9 Ways to Misunderstand Web Standards is mostly what it says it is: tips for the web developer (most of which they should frankly know already) on how not to drink the Kool-Aid. But in that document, particularly “Misunderstanding #2: ‘We Need an Alternative Mobile Web on Top of the Existing Desktop Web’” and “Misunderstanding #8: ‘The Semantic Web is Just Around the Corner’”, there are problems picked out that are more the fault of the W3C than of any web developer. If anyone is advocating the use of the term “Mobile Web” it is the W3C. And the W3C’s work on the Semantic Web has so far issued in a bunch of standards that are so complicated and difficult to implement that I doubt anyone will. (Cory Doctorow’s wonderful, funny, and short, 2001 article Metacrap suggests it’s all a pipe dream anyway.) In the meantime Microformats are taking off and actually being used, a lot, and people who are more closely related to real world web development and are sick of how slow moving the W3C are are turning their attention to groups like WHATWG and WCAG Samurai (see next paragraph).

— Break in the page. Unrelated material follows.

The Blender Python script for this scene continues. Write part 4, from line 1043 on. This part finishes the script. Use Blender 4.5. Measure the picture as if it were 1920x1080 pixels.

A case in point, Joe Clark’s article, To Hell with WCAG2, over on A List Apart makes for depressing reading. It’s taken the W3C’s Web Accessibility Initiiative (WAI) five years to draft the second version of the Web Content Accessibility Guidelines (WCAG), and in that time they’ve managed to come up with something almost totally incomprehensible:
In an effort to be all things to all web content, the fundamentals of WCAG 2 are nearly impossible for a working standards-compliant developer to understand.
What’s worse is that the document apparently contradicts widely accepted best practices of accessibility that standardistas have developed over the years. In fact it also contradicts some of the W3C’s other standards!